Steen is best known for his humorous genre scenes, warm hearted and animated works in which he treats life as a vast comedy of manners. In Holland he ranks next to Rembrandt, Vermeer, and Hals in popularity and a 'Jan Steen household' has become an epithet for an untidy house. But Steen, one of the most prolific Dutch artists, has many other faces. He painted portraits, historical, mythological, and religious subjects (he was a Catholic), and the animals, birds, and still lifes in his pictures rival those by any specialist contemporaries. As a painter of children he was unsurpassed.

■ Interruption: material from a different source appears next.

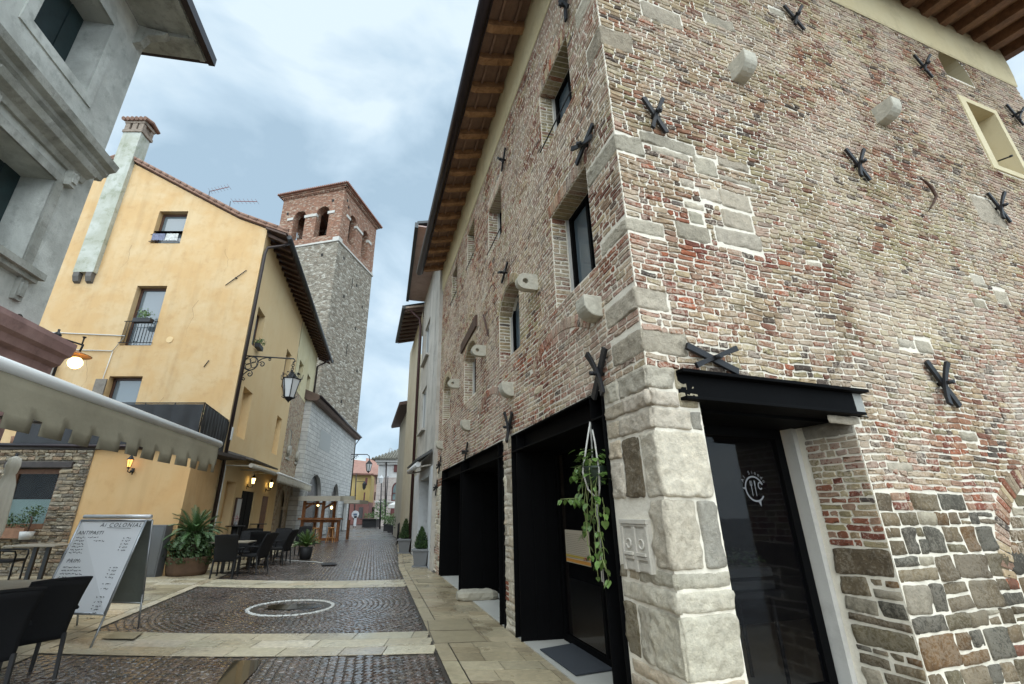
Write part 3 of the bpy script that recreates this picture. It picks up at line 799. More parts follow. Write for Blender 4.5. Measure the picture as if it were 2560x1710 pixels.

Steen was born in Leiden and is said to have studied with Adriaen van Ostade in Haarlem and Jan van Goyen (who became his father-in-law) in The Hague. He worked in various towns—Leiden, The Hague, Delft, Warmond, and Haarlem—and in 1672 he opened a tavern in Leiden. His father had been a brewer, and in the popular imagination Steen was a drunken profligate, but there is nothing in the known facts to justify this reputation. Many of his pictures represent taverns and festive gatherings, but they often feature moralizing allusions, and he also painted scenes of impeccable genteelness. Apart from his versatility, richness of characterization, and inventiveness in composition, Steen is remarkable also for his skill as a colorist, his handling of salmon-red, rose, pale yellow, and blue-green being highly distinctive.

He had no recorded pupils, but his work was widely imitated.